By cocking his head to one side, and uttering those mild four words, Ronald Reagan proved to doubting millions that he could respond with dignity but with firmness. The Undecideds concluded, properly so, that this good man could be trusted.

One thing you would never hear from Ronald Reagan was any disparagement of any part of the Union. He thought of the United States as George Washington spoke of us -- as a Sacred Union. That may be a stretch theologically, but it was an important concept constitutionally. If we think of T.R. and FDR as quintessentially New York, of JFK as much a Massachusetts man as the Adamses, we must marvel that Ronald Reagan was at home in every corner of America.

We who worked in his campaigns rejected a divisive red state/blue state election strategy. Ronald Reagan regarded every state as a red-white-and-blue state. He wanted to win them all, and came very close twice. I was happy to work for him in Washington State in 1980 and in Connecticut in 1984. He carried both of those states then.

Reagan wanted to win, of course, but he understood that it was vitally important how you win. He needed to unite a fractured people. Carter would speak of requiring sacrifices of Americans to meet his energy goals. He desperately tried to defend indefensible gasoline rationing scheme. Carter said They -- the American people -- had responded well to his demands.

Reagan spoke of us as We. And he lauded our Constitution as the only one in the world that begins with “We the People.”

One of my proudest moments as a member of Reagan’s administration came on July 4, 1986. President and Mrs. Reagan went to New York City to take a review of the Tall Ships and celebrate with millions of us the splendid re-dedication of the Statue of Liberty. The President and Mrs. Reagan stood on the deck of the U.S.S. Iowa, hands over their hearts, as the nation rejoiced in its newfound unity. We were at peace. We were prosperous. We pursued happiness.

I remember still Ronald Reagan’s inspiring words that day as he welcomed magnificent sailing vessels from all over the world:

“Perhaps, indeed, these vessels embody our conception of liberty itself: to have before one no impediments, only open spaces; to chart one’s own course and take the adventure of life as it comes; to be free as the wind – as free as the tall ships themselves.  It’s fitting, then, that this procession should take place in honor of Lady Liberty.”

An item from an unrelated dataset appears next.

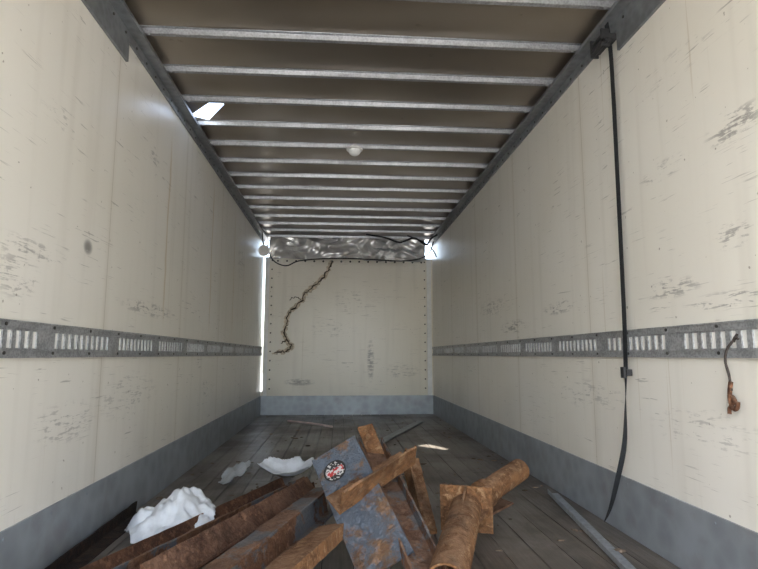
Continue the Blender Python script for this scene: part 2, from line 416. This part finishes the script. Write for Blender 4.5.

No one since has captured the Spirit of America with such eloquence.

But I think Marco Rubio comes the closest. He has participated in every debate, making his points forcefully and intelligently, but never stooping to meanness or personal attacks.

This will be important if he wins the nomination because he will need to unite a bitterly divided party. He bucked the Establishment to win his Senate seat. And he has bucked it again by running against their preferred candidate, JEB Bush. But he has never demeaned JEB or ridiculed his supporters. And Marco knows that if he wins, he will need to work with the Republican Leader of the Senate, whomever he or she may be. Before he can unite the country, he must unite the party.

By pursuing a Reagan-style election strategy, Marco Rubio can save endangered Republican Senate seats. But then, we all hope a Republican President will lead Congress in restoring America’s military strength and repealing and replacing Obamacare.

I hope to see a President Marco Rubio and First Lady Jeannette Rubio, standing aboard a U.S. warship and celebrating the Fourth of July in view of the Statue of Liberty. Seeing these worthy children of immigrants leading the land we love might just cause the Lady in the Harbor to wink!